Photography, archive, cemetery, ruin, museum, Rome, and finally a specialized library famous for its photographic art history and architecture collections, the Bibliotheca Hertziana in Rome: that is the setting of Keller’s project, DOPOSTORIA being as much a performance as a work in print. The book is the challenging gathering of three types of contributions, sharply separated (the work is divided in three sections that are supposed to be read one after another) appears as well as tightly interwoven (each new step can only be understood in light of the preceding one). First, the description of an unfinished movie. Second, a double historical reflection on burial and cremation practices and their relationship with larger cultural frameworks (actually, the revised transcription of two interviews, respectively with historian Carolin Kosuch and archaeologist Maria Clara Martinelli). Third, a sequence of photo-collages processing material of the Bibliotheca Hertziana collection, as a creative counterpart of the previous sections.

The proof of the pudding is in the eating, and it is the global structure and the internal dynamics of DOPOSTORIA that best illustrate the challenges as well as the achievements of the work. DOPOSTORIA is composed in the form of a three stages machine, with the collage part functioning as the expansion of the critical primer of the first half. This visual sequence is not just the creative “answer” to the theoretical “questions” raised on the meaning of past, memory, archive, ownership, etc., that are present from the opening pages of the book.
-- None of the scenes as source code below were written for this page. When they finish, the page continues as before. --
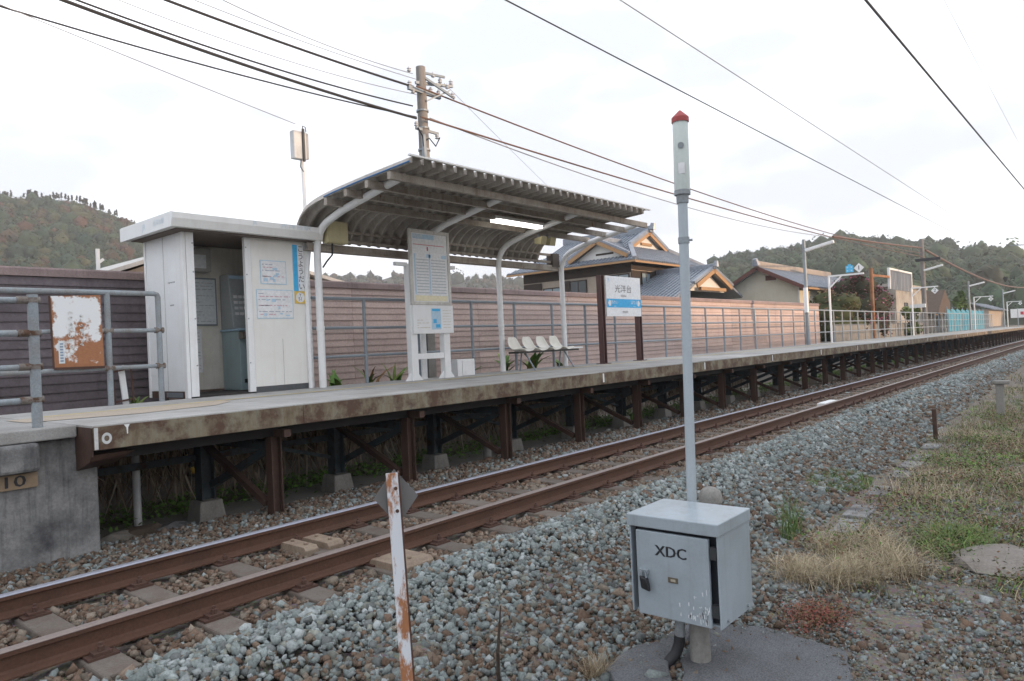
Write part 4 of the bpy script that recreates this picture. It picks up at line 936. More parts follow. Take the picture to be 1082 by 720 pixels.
wire('thick black cable bundle from the top left corner to the pole behind the shelter', [(65, 0), (235, 60), (330, 93), (440, 125)], 11.85, .028, cable_black, ext=(2, 0))
wire('black cable just above the thick bundle at the top left', [(80, 0), (235, 54), (330, 85), (436, 112)], 11.9, .016, cable_black, ext=(2, 0))
wire('black cable crossing high from the top edge to the pole behind the shelter', [(175, 0), (300, 46), (437, 92)], 11.93, .024, cable_black, ext=(2, 0))
wire('wavy thin black line, lowest of the lines reaching the pole from the left', [(0, 7), (70, 27), (200, 66), (330, 98), (440, 124)], 11.88, .014, cable_black, ext=(2, 0))
wire('faint grey line sloping from the left edge down to the antenna box', [(0, 6), (60, 28), (180, 79), (312, 131)], 10.15, .006, cable_grey, ext=(2, 0))
wire('upper thin grey line over the pole top at the left', [(235, 0), (330, 42), (436, 78)], 12.0, .008, cable_grey, ext=(2, 0))
wire('middle thin grey line over the pole top at the left', [(205, 0), (320, 44), (440, 84)], 12.0, .007, cable_grey, ext=(2, 0))
wire('lower thin grey line left of the pole behind the shelter', [(125, 0), (260, 50), (440, 100)], 12.0, .007, cable_grey, ext=(2, 0))
wire('dark line running right from the pole top above the shelter roof', [(437, 92), (540, 132), (624, 160), (700, 188), (890, 250), (976, 268)], [11.9, 11.7, 11.5, 11.3, 10.6, 10.0], .019, cable_brown, n=40)
wire('copper brown line below it running right over the shelter roof', [(440, 125), (500, 141), (568, 160), (700, 202), (880, 250), (976, 272)], [11.9, 11.7, 11.5, 11.3, 10.6, 10.0], .022, cable_brown, n=40)
wire('thin dashed-looking line, lowest of the lines over the shelter roof', [(450, 126), (500, 142), (560, 163), (700, 211), (880, 251)], [11.9, 11.7, 11.5, 11.3, 10.6], .013, cable_grey, n=40)
wire('thin drop line descending from the pole top to the roof of the tiled house', [(470, 88), (520, 140), (578, 196)], [11.9, 14, 18], .006, cable_grey)
wire('contact wire over the track, lower of the two crossing the right half', [(545, 0), (735, 110), (930, 205)], 5.27, .009, cable_black, ext=(4, 60), flat=True)
wire('messenger wire over the track, upper of the two crossing the right half', [(657, 0), (800, 95), (975, 207)], 5.27, .008, cable_grey, ext=(4, 50), flat=True)
wire('heavy black feeder cable slanting across the top right corner', [(920, 0), (1000, 108), (1082, 199)], 3.0, .024, cable_black, ext=(5, 30), flat=True)
wire('hair thin wire at the far top right', [(1010, 18), (1045, 98), (1082, 160)], 2.4, .004, cable_grey, ext=(4, 20), flat=True)
wire('thick orange brown cable drooping right from the far utility pole', [(978, 264), (1000, 277), (1030, 292), (1060, 301), (1090, 303)], 9.6, .075, cable_brown, n=40, ext=(0, 60))
wire('upper faint cable crossing the hill to the far utility pole', [(880, 250), (930, 257), (974, 262)], 10.0, .05, cable_brown)
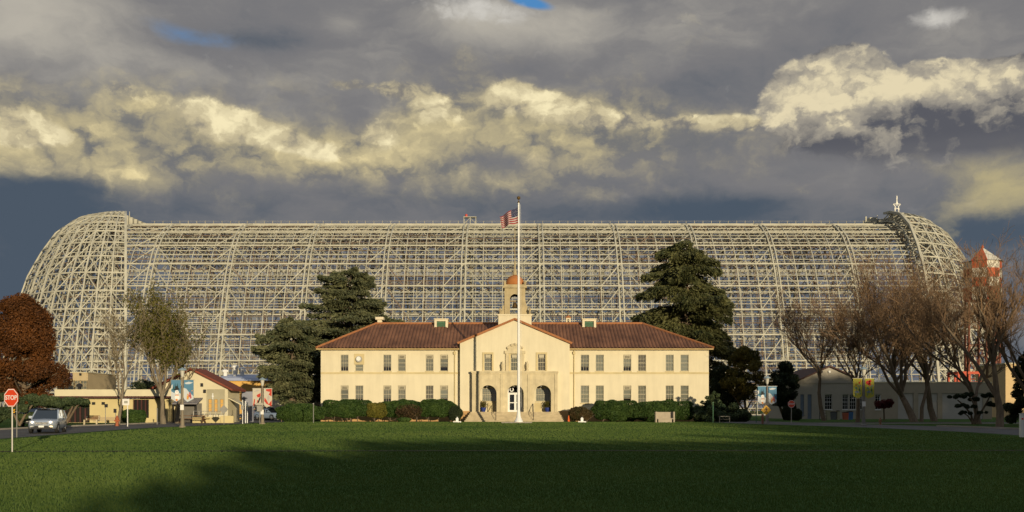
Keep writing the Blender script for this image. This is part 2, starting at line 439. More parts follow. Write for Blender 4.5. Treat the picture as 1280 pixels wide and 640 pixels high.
def strip(pts, wl_, wr_, dz, name, m, kind='structure', thick=None):
    """ribbon along ground points; widths to the left and right of the line"""
    mb = MB(); P = []
    dense = []
    for i in range(len(pts)-1):
        for k in range(8):
            t = k/8; dense.append((pts[i][0]*(1-t)+pts[i+1][0]*t, pts[i][1]*(1-t)+pts[i+1][1]*t))
    dense.append(pts[-1])
    for _ in range(6):
        dense = [dense[0]] + [((dense[i-1][0]+2*dense[i][0]+dense[i+1][0])/4, (dense[i-1][1]+2*dense[i][1]+dense[i+1][1])/4) for i in range(1, len(dense)-1)] + [dense[-1]]
    for i, p in enumerate(dense):
        a = dense[max(0, i-1)]; b = dense[min(len(dense)-1, i+1)]
        d = Vector((b[0]-a[0], b[1]-a[1])).normalized(); nl = Vector((-d.y, d.x))
        l = Vector(p) + nl*wl_; r = Vector(p) - nl*wr_
        P.append((l, r))
    if thick is None:
        mb.add([(q.x, q.y, g(q.y)+dz) for lr in P for q in lr], [(2*i, 2*i+1, 2*i+3, 2*i+2) for i in range(len(P)-1)])
    else:
        for i in range(len(P)-1):
            a, b = P[i]; c, d = P[i+1]
            z = lambda q, h: (q.x, q.y, g(q.y)+h)
            mb.add([z(a,-.05), z(b,-.05), z(d,-.05), z(c,-.05), z(a,thick), z(b,thick), z(d,thick), z(c,thick)], [(4,5,6,7),(0,4,7,3),(1,2,6,5),(0,1,5,4),(2,3,7,6)])
    o = mb.build(name, m); o['kind'] = kind
    return o
LR = [(-22, 8), (-31.5, 40), (-34, 56), (-34.3, 72), (-34.2, 84), (-31, 96), (-30, 112), (-30, 135), (-33, 175)]
strip(LR, 4.6, 4.2, 0.010, 'road', M_ASPH)
strip(LR, 4.85, -4.6, 0, 'kerb', M_CONC, thick=0.12)
RR = [(20, 8), (33, 36), (36.5, 60), (37, 72), (33, 88), (27, 101), (25, 118), (26, 150)]
strip(RR, 4.2, 4.0, 0.010, 'road', M_ASPH)
strip(RR[:5], -4.0, 4.25, 0, 'kerb', M_CONC, thick=0.12)
strip([(27, 104), (45, 106), (80, 104), (140, 96)], 2.2, 2.2, 0.016, 'road', M_ASPH)
strip([(30, 99.5), (48, 101.6), (80, 99.6), (140, 92)], 0.8, 0.8, 0.018, 'pavement', M_CONC)
# parking yard behind the left trees, and the paved hangar apron
M_YARD = mat('yard_asphalt', (0.075, 0.07, 0.066), 0.9, 0.3, 0.5, bump=0.3, bscale=30)
mb = MB(); mb.poly([(-38, 108, .488), (-24.5, 108, .488), (-24.5, 140, .488), (-46, 140, .488)]); struct(mb, 'car_park', M_YARD)
mb = MB(); mb.poly([(-300, 235, .484), (300, 235, .484), (300, 420, .484), (-300, 420, .484)]); struct(mb, 'apron', M_CONC)
# dry strip and dark soil line across the lawn
M_DRY = mat('dry_turf', (0.075, 0.062, 0.03), 0.95, 0.4, 1.2, bump=0.5, stretch=(0.4, 2, 1))
M_SOIL = mat('dark_soil', (0.022, 0.018, 0.011), 0.95, 0.4, 2.0, bump=0.5)
yl = GY(563.5)
strip([(-27, yl-.9), (-10, yl-.2), (0, yl+.1), (12, yl+.2), (27, yl+.4), (33, yl+.3)], 0.22, 0.22, 0.012, 'path', M_DRY)
strip([(-27, yl-1.35), (-10, yl-.65), (0, yl-.35), (12, yl-.25), (27, yl-.05), (33, yl-.1)], 0.20, 0.18, 0.016, 'path', M_SOIL)
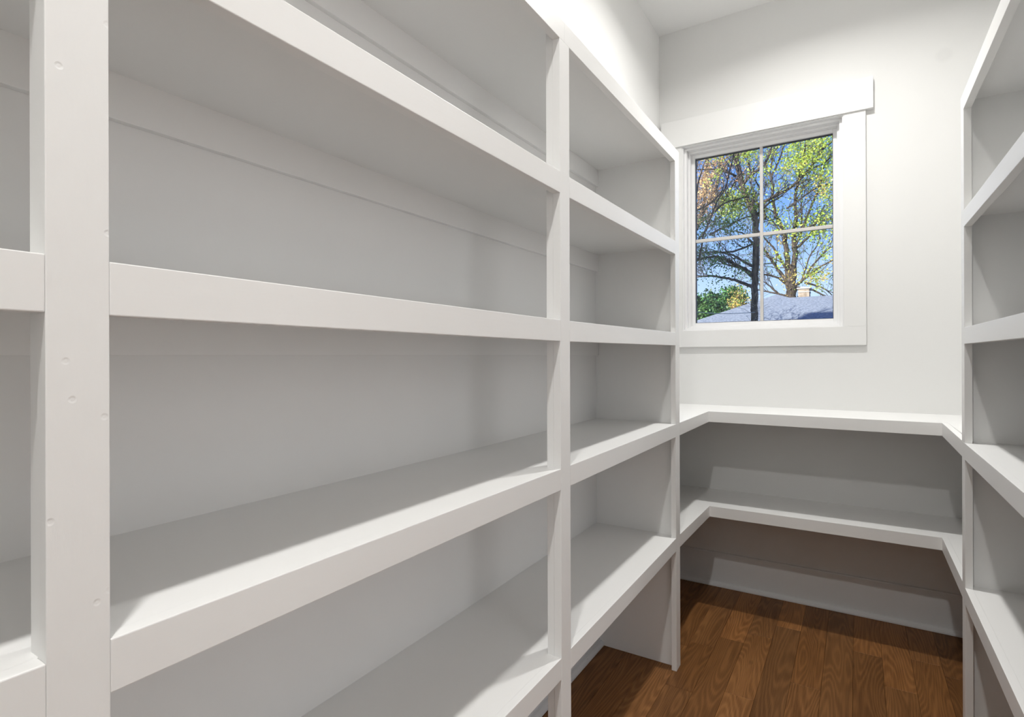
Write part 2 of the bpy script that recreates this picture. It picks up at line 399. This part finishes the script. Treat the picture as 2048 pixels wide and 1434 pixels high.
box('muntin', gx+.008, GX1, y0+.088, y0+.108, gz-.009, gz+.009, M_MUNTIN, w, .002)
for a0, a1 in ((GX0, gx), (gx, GX1)):
    for c0, c1 in ((GZ0-.004, gz), (gz, GZ1)):
        box('pane', a0, a1, y0+.096, y0+.100, c0, c1, M_GLASS, w, 0)

# ------------------------------------------------------------------ built-in shelving
ND, BD, TH = .020, .019, .016                 # nosing depth, backing strip depth, shelf thickness
NH = .052                                     # nosing height
# top heights (eye-relative) at the posts: far start (-.81), A, B, C
TOPS = {5: (.829, .829, .8287, .830), 4: (.450, .450, .4515, .459), 3: (.0935, .0930, .0900, .0955),
        2: (-.2710, -.2710, -.2727, -.2690), 1: (-.7370, -.7360, -.7330, -.7235)}
A0, A1, B0, B1, C0, C1 = .1936, .2433, 1.1965, 1.2485, 2.1990, 2.2555
S0 = -.81
def unit(name, label, xf, xw, sgn, tops, group, posts, dented):
    """xf front plane, xw wall, sgn=+1 when the front faces +x"""
    t = tag(empty(name), label, 'shelving', group)
    def X(a, b): return (a, b) if a < b else (b, a)
    fr = X(xf, xf-sgn*ND); bk = X(xf-sgn*ND, xf-sgn*(ND+BD)); bd = X(xf-sgn*ND, xw)
    def off(ps): return X(xf-sgn*ps[0], xf-sgn*ps[1])
    S0 = posts[0][0]; c0, c1 = posts[-1]; NP = len(posts)-1
    # stiles run from the floor to the underside of the top rail; at the far end the counter rail crosses
    for i, (a, b) in enumerate(posts):
        mat = M_STILE_DENT if (dented and i == 1) else M_STILE
        zt = tops[5][i]-NH
        if i < NP:
            slab('stile', *fr, a, b, (-H+.0005, zt), (-H+.0005, zt), mat, t)
            slab('backing_strip', *bk, a+.001, b-.001, (-H+.0005, tops[5][i]-TH), (-H+.0005, tops[5][i]-TH), M_STILE, t, .001)
        else:
            slab('stile', *fr, a, b, (tops[2][NP], zt), (tops[2][NP], zt), mat, t)
            slab('stile', *fr, a, b, (-H+.0005, tops[2][NP]-NH), (-H+.0005, tops[2][NP]-NH), mat, t)
    # top rail
    for i in range(NP):
        a = S0 if i == 0 else (posts[i][0]+posts[i][1])/2
        b = c1 if i == NP-1 else (posts[i+1][0]+posts[i+1][1])/2
        slab('top_rail', *fr, a, b, (tops[5][i]-NH, tops[5][i]), (tops[5][i+1]-NH, tops[5][i+1]), M_NOSING, t, .0009)
    for lv in (4, 3, 2, 1):
        for i in range(NP):
            a, b = posts[i][1], posts[i+1][0]
            if lv == 2 and i == NP-1: b = c1       # counter-height rail runs on past the end stile
            za, zb = tops[lv][i], tops[lv][i+1]
            slab('nosing', *fr, a, b, (za-NH, za), (zb-NH, zb), M_NOSING, t)
    for lv in (5, 4, 3, 2, 1):
        for i in range(NP):
            a = S0+.018 if i == 0 else (posts[i][0]+posts[i][1])/2
            b = c0+.034 if i == NP-1 else (posts[i+1][0]+posts[i+1][1])/2
            za, zb = tops[lv][i]-.0006, tops[lv][i+1]-.0006
            slab('shelf', *bd, a, b, (za-TH, za), (zb-TH, zb), M_SHELF, t, 0)
        a, b = S0+.018, c0+.034
        za, zb = tops[lv][0]-TH-.001, tops[lv][NP]-TH-.001
        slab('cleat', *X(xw, xw+sgn*.013), a, b, (za-.073, za), (zb-.073, zb), M_PANEL, t, .001)
    # end panels
    slab('end_panel', *bd, c0+.034, c1-.0005, (-H+.0005, tops[5][NP]), (-H+.0005, tops[5][NP]), M_PANEL, t, .001)
    slab('end_panel', *bd, S0, S0+.018, (-H+.0005, tops[5][0]), (-H+.0005, tops[5][0]), M_PANEL, t, .001)
    return t
unit('shelving_unit', 'white painted built-in shelving with three wide open bays along the left wall', -.610, XL, 1, TOPS, None, [(S0, S0+.05), (A0, A1), (B0, B1), (C0, C1)], True)
TR = {5: (.829, .8285), 4: (.452, .4575), 3: (.0870, .0885), 2: (-.2795, -.2755), 1: (-.7330, -.7318)}
unit('shelving_unit', 'white painted built-in shelving on the right wall, cut off by the photo edge', .287, XR, -1, TR, None, [(1.385, 1.437), (2.2225, 2.2740)], False)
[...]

It is instead an example of how (visual) artists can continue, specify, and deepen the theoretical perspectives opened by cultural and scientific institutions and policies. Art appears thus as another searchlight, neither reducible to scientific research nor detachable from it.

Keller’s work is in this regard as thought-provokingly convincing. The collages offer much more than the juxtaposition of dissimilar parts (as the concept of “collage” seems to suggest). In his images (and sequences of images), time and space are truly mixed, for the artist’s particular way of practicing montage does not rely on gluing and superposition, but on transparency and mutual blurring of objects and layers. In a similar way, Keller’s photo-collages also dissolve the frontiers between the language of the moving image and the fixity of print: the transparency effects, combined with constraints of repetition and variation, tend to animate the images, which eventually morph into film stills. Moreover, the use of negative images and grey or black color filters (color is used very sparsely and always with gloomy undertones, as if the color spectrum could only hint at the chromatic features of a corpse or a ruined building). The overall presence of black and grey establishes a fascinating relationship with the theme of burial and cremation that is at the heart of the two interviews, to the extent that readers may think that they are viewing half-burned pictures, saved from a fire or another form of natural disaster or decay. Finally, the thematic combination of mainly buildings (the human presence in the photo-collages seems to be reduced to the intermediary register of non-living antique statues), the absence of captions (which further stresses the blurring of boundaries), and the half-ironical clear and systematic foregrounding of the library’s logo (all photographic items bear the stamp of the host institution of the project) generates a fascinating disorientation. Readers are permanently struggling with the question how to conceptualize the very idea of reading a work like this. Are we supposed to see the visual representation of a walk-through Rome? Are we instead time-traveling, between the ancient ruins and the most sophisticated digital technology? Are we browsing a library catalog and flipping to a set of numbered photographs? Or are we to forget about all this, and are we invited to carefully examine how we have to turn the pages of a book? For the last word of DOPOSTORIA may be a very paradoxical one: a word of praise of a medium that remains at the crossroads of past and future, the book.